Description
BBC Radio 2 Folk Awards Nominee 2018: Best Duo.
Edgelarks fly in on the tailwind of BBC award winning duo Phillip Henry and Hannah Martin. The new band name comes with a new project, that takes the roots of their previous work, from the traditional musics of the British Isles to Indian classical slide guitar to the stomping roots party of Phil's beatbox harmonica; adds a strong stem of original writing; and runs wilder with each repeat play.
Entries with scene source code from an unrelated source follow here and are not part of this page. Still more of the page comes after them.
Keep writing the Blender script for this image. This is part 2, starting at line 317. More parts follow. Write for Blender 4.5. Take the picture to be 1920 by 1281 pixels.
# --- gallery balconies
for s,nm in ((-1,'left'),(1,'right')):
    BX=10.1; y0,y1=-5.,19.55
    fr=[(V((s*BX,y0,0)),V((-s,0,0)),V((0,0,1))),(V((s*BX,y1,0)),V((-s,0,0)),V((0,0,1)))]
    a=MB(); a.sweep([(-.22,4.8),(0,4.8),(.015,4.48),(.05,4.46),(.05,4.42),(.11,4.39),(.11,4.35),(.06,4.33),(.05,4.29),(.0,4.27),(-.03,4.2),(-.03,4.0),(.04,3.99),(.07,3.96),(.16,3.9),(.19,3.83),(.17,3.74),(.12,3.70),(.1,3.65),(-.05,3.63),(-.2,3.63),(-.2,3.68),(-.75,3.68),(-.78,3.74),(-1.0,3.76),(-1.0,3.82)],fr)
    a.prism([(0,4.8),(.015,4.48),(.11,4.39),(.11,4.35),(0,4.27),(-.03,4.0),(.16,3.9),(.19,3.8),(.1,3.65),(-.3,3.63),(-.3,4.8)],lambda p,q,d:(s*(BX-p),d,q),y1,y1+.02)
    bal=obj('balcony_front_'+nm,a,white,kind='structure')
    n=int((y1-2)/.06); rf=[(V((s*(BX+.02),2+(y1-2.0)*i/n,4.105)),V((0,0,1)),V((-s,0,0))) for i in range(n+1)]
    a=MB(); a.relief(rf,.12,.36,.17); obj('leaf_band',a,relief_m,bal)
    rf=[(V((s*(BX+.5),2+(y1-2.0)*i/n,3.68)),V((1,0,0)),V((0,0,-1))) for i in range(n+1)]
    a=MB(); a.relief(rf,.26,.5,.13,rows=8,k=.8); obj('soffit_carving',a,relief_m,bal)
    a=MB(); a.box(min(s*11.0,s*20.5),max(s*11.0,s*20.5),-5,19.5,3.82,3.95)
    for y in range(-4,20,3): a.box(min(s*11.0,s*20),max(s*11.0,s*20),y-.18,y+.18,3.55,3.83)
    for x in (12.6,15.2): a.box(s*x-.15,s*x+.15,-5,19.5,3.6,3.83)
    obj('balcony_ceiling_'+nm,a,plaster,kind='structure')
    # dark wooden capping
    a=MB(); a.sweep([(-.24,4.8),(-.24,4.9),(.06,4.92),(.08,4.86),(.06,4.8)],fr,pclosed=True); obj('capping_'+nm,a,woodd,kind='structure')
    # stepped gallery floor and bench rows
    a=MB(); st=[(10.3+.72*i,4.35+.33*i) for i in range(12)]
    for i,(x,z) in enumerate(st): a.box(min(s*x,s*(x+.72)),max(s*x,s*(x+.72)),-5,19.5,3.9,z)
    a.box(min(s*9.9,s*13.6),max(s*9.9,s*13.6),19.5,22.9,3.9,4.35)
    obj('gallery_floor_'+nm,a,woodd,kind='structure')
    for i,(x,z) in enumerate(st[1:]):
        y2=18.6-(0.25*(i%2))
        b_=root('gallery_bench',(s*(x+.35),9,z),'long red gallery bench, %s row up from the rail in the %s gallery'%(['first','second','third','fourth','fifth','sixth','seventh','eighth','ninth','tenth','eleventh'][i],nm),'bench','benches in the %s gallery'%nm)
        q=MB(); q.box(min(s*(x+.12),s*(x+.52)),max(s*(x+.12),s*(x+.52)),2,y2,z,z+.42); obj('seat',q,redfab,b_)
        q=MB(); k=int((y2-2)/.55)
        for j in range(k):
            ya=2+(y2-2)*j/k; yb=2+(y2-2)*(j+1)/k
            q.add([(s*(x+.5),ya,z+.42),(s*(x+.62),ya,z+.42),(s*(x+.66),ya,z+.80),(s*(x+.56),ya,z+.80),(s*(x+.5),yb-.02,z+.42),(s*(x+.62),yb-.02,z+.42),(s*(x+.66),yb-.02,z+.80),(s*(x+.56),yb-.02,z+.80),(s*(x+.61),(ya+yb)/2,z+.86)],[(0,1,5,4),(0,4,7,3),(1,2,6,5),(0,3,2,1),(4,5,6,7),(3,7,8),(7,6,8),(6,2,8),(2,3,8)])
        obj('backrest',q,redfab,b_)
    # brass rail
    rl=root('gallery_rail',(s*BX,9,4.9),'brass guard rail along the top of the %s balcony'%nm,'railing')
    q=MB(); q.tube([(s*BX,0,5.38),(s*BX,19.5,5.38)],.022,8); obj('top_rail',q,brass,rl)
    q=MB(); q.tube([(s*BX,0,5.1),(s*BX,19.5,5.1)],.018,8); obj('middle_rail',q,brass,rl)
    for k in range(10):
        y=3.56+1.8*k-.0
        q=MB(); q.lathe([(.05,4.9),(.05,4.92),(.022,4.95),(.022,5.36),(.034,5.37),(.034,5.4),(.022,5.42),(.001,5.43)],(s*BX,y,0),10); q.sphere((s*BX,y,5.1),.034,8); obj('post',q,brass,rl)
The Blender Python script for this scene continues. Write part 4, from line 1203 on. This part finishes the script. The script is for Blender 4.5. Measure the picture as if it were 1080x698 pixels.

The pair began their musical journey together living in a small caravan in the hills near Exmouth, Devon. They were playing in alt-roots outfit The Roots Union, travelling from festival to festival, tent to tent, wandering the highways, byways, and old forgotten pathways of these islands. They followed in the footsteps of the ancient troubadour tradition, picking up tunes, songs and stories along the way. Spotted busking on the seafront at Sidmouth Folk Festival by champion of independent music Steve Knightley, they soon found themselves touring nationally, supporting the likes of Show of Hands and Seth Lakeman, and eventually winning the prestigious Best Duo award at the 2014 BBC Folk Awards.
Edgelarks, which is both their new band name and their fourth studio album, talks about places and people of transition and change. The liminal – borders, crossroads, travellers, refugees, twilight, dawn. The idea that these thresholds, despite often being places of marginalisation, are also places of change – and therefore places of hope. That in the end, we have far more in common than things that divide us, because we are all liminal – we are all just passing through.